ONLY ON FOX: Inside the inmate work farm in Marion County

When you drive along state roads 464 and 36 in Marion County, you’ll notice something peeking up through the hillside.  “Pride,” explains Marion County Sheriff’s Office Sergeant Mike Joyner. “We take pride in what we do out here.”

In the Central Florida sun, the cucumbers on this farm, are ripe for the picking, but the people working that Ocala farm wear clothes of a different color.

Misty DeWalt, an inmate working the farm said, “Oh yes, it sure does beat being in the jail.”

The patch of land is the Marion County jail’s inmate work farm, Joyner said. “The inmates are actually growing and caring for the very vegetables and fruit they will receive on a tray for dinner or supper.”

DeWalt, 31, is one of more than a dozen inmates that work the 58-acre farm.  DeWalt said “I prayed for this, to come out here.

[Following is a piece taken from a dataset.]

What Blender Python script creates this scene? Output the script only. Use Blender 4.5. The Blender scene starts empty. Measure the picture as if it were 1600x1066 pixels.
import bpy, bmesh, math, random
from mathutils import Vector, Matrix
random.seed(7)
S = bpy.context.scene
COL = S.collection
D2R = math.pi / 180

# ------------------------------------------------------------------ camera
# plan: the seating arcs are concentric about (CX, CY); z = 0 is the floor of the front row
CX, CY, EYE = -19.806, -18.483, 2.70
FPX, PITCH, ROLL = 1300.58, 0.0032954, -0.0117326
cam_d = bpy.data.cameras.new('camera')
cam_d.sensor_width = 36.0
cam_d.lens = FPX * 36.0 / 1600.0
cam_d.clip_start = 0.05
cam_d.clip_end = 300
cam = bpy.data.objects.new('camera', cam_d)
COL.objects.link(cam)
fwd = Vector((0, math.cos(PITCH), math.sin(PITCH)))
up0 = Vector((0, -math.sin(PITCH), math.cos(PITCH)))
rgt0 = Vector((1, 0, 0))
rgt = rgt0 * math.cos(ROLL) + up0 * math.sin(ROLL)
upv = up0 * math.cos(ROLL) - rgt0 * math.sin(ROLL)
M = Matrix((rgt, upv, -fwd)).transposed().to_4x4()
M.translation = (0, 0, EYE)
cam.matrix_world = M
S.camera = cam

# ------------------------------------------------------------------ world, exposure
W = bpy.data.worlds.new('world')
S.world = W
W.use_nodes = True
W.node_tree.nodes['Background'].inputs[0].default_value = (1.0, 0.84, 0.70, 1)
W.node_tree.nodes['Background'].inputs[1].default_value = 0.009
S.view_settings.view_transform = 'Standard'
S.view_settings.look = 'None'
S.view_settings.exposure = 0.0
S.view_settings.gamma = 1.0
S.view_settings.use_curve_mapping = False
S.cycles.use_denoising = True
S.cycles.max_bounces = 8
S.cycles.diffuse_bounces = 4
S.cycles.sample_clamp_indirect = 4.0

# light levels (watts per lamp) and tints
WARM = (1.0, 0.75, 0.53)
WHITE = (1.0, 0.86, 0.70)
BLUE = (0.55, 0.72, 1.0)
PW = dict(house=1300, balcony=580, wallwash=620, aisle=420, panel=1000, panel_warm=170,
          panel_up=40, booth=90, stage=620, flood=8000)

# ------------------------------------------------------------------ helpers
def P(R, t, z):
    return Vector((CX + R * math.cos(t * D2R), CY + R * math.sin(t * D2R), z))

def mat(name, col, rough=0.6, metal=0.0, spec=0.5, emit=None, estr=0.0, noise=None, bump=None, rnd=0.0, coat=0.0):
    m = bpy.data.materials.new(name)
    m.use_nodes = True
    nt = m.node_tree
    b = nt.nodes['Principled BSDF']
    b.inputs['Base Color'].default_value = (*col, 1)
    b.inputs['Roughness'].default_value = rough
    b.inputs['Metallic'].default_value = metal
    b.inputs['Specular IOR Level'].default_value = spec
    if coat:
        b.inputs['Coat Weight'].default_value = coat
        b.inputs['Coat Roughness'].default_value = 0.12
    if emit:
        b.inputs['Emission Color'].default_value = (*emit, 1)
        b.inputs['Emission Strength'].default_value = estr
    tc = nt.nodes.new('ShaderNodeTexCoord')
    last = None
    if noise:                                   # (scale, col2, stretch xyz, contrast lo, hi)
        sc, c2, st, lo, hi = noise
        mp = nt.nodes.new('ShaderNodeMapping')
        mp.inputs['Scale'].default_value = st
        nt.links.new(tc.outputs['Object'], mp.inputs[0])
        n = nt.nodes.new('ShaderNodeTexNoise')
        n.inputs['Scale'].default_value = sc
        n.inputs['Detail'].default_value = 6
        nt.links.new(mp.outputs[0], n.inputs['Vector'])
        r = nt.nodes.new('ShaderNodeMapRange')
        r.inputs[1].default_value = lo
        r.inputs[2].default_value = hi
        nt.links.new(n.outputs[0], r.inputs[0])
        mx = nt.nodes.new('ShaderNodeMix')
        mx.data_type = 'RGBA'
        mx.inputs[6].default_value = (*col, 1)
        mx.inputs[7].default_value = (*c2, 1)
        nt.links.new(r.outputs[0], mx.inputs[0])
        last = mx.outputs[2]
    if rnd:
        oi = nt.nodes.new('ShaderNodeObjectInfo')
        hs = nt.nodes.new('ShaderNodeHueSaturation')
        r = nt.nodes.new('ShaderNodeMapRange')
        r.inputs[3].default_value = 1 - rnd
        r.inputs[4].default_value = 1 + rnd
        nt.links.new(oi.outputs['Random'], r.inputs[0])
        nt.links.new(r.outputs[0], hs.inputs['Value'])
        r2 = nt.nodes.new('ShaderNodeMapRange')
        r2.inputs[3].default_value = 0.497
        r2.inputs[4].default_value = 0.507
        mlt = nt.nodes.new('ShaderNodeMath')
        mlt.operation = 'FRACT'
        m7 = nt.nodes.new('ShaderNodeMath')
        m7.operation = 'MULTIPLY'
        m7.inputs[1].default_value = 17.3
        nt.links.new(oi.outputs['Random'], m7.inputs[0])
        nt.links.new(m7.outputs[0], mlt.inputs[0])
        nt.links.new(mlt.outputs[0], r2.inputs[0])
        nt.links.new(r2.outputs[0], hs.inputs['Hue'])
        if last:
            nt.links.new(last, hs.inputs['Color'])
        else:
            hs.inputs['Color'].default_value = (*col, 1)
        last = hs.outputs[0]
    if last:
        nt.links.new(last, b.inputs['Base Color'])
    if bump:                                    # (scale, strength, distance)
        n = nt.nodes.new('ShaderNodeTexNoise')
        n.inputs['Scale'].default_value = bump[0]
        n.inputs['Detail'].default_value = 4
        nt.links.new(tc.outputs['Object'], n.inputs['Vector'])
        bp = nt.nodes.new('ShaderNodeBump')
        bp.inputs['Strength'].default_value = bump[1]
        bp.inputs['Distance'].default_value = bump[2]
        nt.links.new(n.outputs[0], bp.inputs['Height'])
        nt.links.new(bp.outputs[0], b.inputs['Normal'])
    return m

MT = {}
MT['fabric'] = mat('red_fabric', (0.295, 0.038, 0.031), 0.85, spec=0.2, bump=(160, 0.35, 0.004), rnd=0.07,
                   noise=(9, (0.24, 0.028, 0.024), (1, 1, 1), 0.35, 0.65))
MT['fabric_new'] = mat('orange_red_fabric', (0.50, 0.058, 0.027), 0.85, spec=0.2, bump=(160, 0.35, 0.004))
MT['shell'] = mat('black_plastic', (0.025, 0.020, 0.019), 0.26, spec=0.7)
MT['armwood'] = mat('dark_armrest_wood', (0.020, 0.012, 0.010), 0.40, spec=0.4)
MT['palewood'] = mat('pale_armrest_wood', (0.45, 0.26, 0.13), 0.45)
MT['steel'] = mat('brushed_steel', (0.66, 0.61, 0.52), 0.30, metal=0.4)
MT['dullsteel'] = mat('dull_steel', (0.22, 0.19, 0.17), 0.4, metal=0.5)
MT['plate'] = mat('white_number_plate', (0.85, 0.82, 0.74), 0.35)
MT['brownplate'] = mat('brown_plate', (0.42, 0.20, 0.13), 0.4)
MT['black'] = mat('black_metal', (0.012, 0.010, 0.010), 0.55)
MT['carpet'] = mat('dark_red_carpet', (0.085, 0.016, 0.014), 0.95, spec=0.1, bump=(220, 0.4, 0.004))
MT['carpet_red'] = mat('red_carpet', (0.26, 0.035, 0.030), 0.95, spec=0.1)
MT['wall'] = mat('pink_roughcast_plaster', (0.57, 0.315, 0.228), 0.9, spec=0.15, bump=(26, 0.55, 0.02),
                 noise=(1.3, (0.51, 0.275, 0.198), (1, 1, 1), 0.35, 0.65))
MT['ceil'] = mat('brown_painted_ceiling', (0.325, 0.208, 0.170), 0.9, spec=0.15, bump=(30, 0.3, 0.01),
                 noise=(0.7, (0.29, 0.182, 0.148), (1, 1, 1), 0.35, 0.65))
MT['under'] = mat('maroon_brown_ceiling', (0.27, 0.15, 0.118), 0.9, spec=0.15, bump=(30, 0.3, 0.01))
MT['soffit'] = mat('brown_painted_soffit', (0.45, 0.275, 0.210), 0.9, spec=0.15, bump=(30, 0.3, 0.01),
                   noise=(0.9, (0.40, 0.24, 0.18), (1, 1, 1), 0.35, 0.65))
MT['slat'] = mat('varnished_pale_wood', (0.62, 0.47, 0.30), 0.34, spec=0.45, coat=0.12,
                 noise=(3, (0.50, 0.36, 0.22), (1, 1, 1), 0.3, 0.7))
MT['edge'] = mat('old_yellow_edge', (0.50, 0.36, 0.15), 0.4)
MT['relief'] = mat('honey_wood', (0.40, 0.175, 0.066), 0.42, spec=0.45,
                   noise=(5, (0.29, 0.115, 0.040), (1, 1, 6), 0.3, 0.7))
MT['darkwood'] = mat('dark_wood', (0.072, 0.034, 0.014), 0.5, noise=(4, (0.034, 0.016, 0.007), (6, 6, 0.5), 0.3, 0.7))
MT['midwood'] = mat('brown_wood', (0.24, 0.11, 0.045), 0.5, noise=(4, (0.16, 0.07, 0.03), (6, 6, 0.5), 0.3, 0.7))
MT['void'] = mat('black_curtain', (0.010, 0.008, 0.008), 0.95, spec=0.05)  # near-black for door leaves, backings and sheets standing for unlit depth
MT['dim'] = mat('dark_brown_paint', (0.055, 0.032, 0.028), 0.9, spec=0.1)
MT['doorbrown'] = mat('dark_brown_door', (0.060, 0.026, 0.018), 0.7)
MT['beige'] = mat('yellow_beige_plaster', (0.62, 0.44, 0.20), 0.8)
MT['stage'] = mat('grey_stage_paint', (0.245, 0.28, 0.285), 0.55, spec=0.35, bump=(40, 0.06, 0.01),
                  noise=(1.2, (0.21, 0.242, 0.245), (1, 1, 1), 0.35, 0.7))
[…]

Because, I like being outside. It feels like a privilege. A blessing.”

A blessing, harvesting vegetables today, she says will help her tomorrow.  DeWalt added, “It shows structure. Something that I definitely need for the outside.”

Inside this farm, a lot goes on and not a thing is wasted. Started in 1998, the farm teaches inmates basic, real job skills.

Captain. Clint Bowen, Asst. Bureau Chief of Corrections with the Marion County Sheriff’s Office said “Part of that vision to promote the inmate program to better the inmates, by learning basic job skills.”

Captain Bowen said inmates don’t get paid. Instead, for every 30 days they’re in jail, if they work, they get 5 days cut off their sentence.  

Everything at the farm grown to help feed inmates, raising cows, harvesting fresh vegetables.  They harvest eggs twice a day, and tend to the chickens in coops.  They even raise hogs that’ll eventually go to the kitchen.

The work is done in partnership with the University of Florida. Captain Clint Bowen and Sgt. Joyner said, last fiscal year, the sustainable farms saved Marion taxpayers over $1.1 million.  The food raised and grown is turned into meals in the jail’s kitchen. “It tastes good!”  Joyner said with a big smile.

Decades of sustainable food from the farm to the table.  

Sgt. Joyner said there is interest in the farm from other sheriff’s offices in Florida. He told us the Jacksonville Sheriff’s Office visited Ocala last year to look at the farm.